Write out exactly the lines from the start of the entries through the one that contains "SC.camera = cam", including both.

────────────────────

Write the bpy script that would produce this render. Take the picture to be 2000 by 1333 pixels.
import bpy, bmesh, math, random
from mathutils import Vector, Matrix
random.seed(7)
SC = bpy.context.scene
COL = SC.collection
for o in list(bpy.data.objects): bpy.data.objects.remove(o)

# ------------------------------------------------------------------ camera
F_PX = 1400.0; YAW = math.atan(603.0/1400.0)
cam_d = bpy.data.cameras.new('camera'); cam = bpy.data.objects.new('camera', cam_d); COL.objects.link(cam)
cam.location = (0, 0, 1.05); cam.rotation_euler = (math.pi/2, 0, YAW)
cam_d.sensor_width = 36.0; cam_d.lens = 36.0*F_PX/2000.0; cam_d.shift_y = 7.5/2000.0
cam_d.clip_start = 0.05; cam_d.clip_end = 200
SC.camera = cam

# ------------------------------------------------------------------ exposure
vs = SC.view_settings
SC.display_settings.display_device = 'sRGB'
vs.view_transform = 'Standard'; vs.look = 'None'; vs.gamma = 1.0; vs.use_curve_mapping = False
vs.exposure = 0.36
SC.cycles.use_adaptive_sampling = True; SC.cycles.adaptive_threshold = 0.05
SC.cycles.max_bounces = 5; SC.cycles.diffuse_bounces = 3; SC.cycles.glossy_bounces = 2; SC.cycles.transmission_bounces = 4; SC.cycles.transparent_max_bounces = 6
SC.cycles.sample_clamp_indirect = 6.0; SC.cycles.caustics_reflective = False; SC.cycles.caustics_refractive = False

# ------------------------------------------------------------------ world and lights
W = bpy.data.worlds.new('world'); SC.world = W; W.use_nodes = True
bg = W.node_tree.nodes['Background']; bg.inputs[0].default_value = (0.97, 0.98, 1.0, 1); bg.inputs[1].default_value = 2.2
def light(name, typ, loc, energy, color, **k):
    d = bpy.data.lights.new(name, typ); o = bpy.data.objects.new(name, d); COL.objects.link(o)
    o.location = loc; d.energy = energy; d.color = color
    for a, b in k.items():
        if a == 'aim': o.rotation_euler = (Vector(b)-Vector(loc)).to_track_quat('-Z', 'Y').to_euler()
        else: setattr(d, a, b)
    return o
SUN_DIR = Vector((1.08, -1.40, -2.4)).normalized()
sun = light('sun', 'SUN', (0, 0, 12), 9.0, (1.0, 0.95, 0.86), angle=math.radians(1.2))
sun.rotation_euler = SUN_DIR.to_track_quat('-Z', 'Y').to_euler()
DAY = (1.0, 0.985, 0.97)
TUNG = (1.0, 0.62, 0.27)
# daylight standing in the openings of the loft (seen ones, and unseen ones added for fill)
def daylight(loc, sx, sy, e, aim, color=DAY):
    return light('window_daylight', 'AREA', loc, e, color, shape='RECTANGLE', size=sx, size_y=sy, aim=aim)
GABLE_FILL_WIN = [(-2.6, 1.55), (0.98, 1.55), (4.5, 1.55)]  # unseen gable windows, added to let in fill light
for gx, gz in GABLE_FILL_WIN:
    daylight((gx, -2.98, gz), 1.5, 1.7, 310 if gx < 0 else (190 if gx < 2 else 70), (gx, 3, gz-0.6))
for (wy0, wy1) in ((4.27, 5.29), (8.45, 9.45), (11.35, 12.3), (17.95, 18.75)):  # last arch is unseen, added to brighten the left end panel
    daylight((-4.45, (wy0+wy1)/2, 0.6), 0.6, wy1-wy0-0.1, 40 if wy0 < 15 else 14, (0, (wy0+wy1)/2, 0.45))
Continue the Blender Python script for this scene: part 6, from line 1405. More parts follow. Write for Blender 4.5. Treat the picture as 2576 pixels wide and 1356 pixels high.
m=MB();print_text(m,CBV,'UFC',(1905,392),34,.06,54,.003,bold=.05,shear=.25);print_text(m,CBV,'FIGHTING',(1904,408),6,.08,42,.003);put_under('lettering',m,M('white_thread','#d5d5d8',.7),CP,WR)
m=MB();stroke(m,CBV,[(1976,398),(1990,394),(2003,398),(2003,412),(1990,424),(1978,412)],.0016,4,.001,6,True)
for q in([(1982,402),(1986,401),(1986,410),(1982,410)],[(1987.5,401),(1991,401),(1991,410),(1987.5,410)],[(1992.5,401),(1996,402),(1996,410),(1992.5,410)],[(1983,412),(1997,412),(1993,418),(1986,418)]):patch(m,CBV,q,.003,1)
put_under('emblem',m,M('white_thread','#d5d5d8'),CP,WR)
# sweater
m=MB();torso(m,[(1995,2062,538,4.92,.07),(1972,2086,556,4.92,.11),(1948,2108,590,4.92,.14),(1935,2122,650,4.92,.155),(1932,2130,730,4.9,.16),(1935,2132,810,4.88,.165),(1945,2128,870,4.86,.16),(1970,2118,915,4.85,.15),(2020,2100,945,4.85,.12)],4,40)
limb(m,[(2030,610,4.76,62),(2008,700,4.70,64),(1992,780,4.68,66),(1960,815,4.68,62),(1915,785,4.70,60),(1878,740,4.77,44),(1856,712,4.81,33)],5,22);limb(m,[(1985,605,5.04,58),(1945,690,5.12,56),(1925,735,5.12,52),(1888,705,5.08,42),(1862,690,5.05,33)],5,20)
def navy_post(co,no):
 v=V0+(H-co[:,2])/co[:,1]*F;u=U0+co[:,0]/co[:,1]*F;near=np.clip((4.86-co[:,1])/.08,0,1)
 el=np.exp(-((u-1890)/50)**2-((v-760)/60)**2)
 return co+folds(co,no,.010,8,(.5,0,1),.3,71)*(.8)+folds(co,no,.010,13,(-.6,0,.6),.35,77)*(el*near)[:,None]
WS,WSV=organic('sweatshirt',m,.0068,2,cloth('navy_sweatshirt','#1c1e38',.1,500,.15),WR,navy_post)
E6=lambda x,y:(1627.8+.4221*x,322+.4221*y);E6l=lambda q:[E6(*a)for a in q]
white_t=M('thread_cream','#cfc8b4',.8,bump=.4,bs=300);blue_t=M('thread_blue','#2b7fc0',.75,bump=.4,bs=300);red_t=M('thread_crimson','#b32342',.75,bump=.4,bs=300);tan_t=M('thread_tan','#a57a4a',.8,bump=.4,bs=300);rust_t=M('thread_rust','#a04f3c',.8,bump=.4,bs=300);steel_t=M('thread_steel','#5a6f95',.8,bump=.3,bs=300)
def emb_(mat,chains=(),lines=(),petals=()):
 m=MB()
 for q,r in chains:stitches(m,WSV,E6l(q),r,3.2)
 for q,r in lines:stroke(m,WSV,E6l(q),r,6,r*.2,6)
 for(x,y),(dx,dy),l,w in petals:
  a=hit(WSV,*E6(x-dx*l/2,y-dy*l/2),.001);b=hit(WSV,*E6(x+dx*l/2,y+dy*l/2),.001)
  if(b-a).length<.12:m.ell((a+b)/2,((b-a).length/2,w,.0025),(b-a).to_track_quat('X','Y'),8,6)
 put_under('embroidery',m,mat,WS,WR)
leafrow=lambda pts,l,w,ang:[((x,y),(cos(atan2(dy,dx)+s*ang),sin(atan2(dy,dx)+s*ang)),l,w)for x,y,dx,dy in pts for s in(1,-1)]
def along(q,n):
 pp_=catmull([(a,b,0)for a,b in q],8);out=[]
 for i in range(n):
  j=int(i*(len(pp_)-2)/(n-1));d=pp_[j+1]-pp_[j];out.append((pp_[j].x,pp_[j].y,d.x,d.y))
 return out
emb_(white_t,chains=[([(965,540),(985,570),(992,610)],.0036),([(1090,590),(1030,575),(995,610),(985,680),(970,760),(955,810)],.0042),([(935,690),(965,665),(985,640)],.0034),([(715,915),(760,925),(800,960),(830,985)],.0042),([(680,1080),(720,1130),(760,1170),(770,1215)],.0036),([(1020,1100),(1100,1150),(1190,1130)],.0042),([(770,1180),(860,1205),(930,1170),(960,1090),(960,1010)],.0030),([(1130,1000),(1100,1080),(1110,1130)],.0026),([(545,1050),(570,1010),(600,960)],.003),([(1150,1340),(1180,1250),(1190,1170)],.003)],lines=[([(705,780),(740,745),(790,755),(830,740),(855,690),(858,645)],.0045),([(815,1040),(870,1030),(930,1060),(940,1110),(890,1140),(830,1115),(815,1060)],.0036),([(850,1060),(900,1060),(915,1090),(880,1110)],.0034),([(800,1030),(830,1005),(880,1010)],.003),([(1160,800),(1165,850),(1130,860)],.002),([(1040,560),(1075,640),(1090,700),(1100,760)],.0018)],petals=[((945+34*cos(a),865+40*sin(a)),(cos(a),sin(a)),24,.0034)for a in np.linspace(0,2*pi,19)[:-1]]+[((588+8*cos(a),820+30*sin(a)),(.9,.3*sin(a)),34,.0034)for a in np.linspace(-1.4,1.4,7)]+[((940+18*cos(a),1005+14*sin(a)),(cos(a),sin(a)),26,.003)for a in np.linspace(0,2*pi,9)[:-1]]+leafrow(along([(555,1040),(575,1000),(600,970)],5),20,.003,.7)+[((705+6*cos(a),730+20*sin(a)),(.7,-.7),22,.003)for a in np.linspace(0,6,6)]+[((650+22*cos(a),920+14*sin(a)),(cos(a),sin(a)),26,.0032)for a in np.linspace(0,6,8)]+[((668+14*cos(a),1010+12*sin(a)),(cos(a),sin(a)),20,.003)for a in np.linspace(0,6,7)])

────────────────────

TASK SOLUTION>
Write the bpy script that would produce this render. Take the picture to be 2000 by 1333 pixels.
import bpy, bmesh, math, random
from mathutils import Vector, Matrix
random.seed(7)
SC = bpy.context.scene
COL = SC.collection
for o in list(bpy.data.objects): bpy.data.objects.remove(o)

# ------------------------------------------------------------------ camera
F_PX = 1400.0; YAW = math.atan(603.0/1400.0)
cam_d = bpy.data.cameras.new('camera'); cam = bpy.data.objects.new('camera', cam_d); COL.objects.link(cam)
cam.location = (0, 0, 1.05); cam.rotation_euler = (math.pi/2, 0, YAW)
cam_d.sensor_width = 36.0; cam_d.lens = 36.0*F_PX/2000.0; cam_d.shift_y = 7.5/2000.0
cam_d.clip_start = 0.05; cam_d.clip_end = 200
SC.camera = cam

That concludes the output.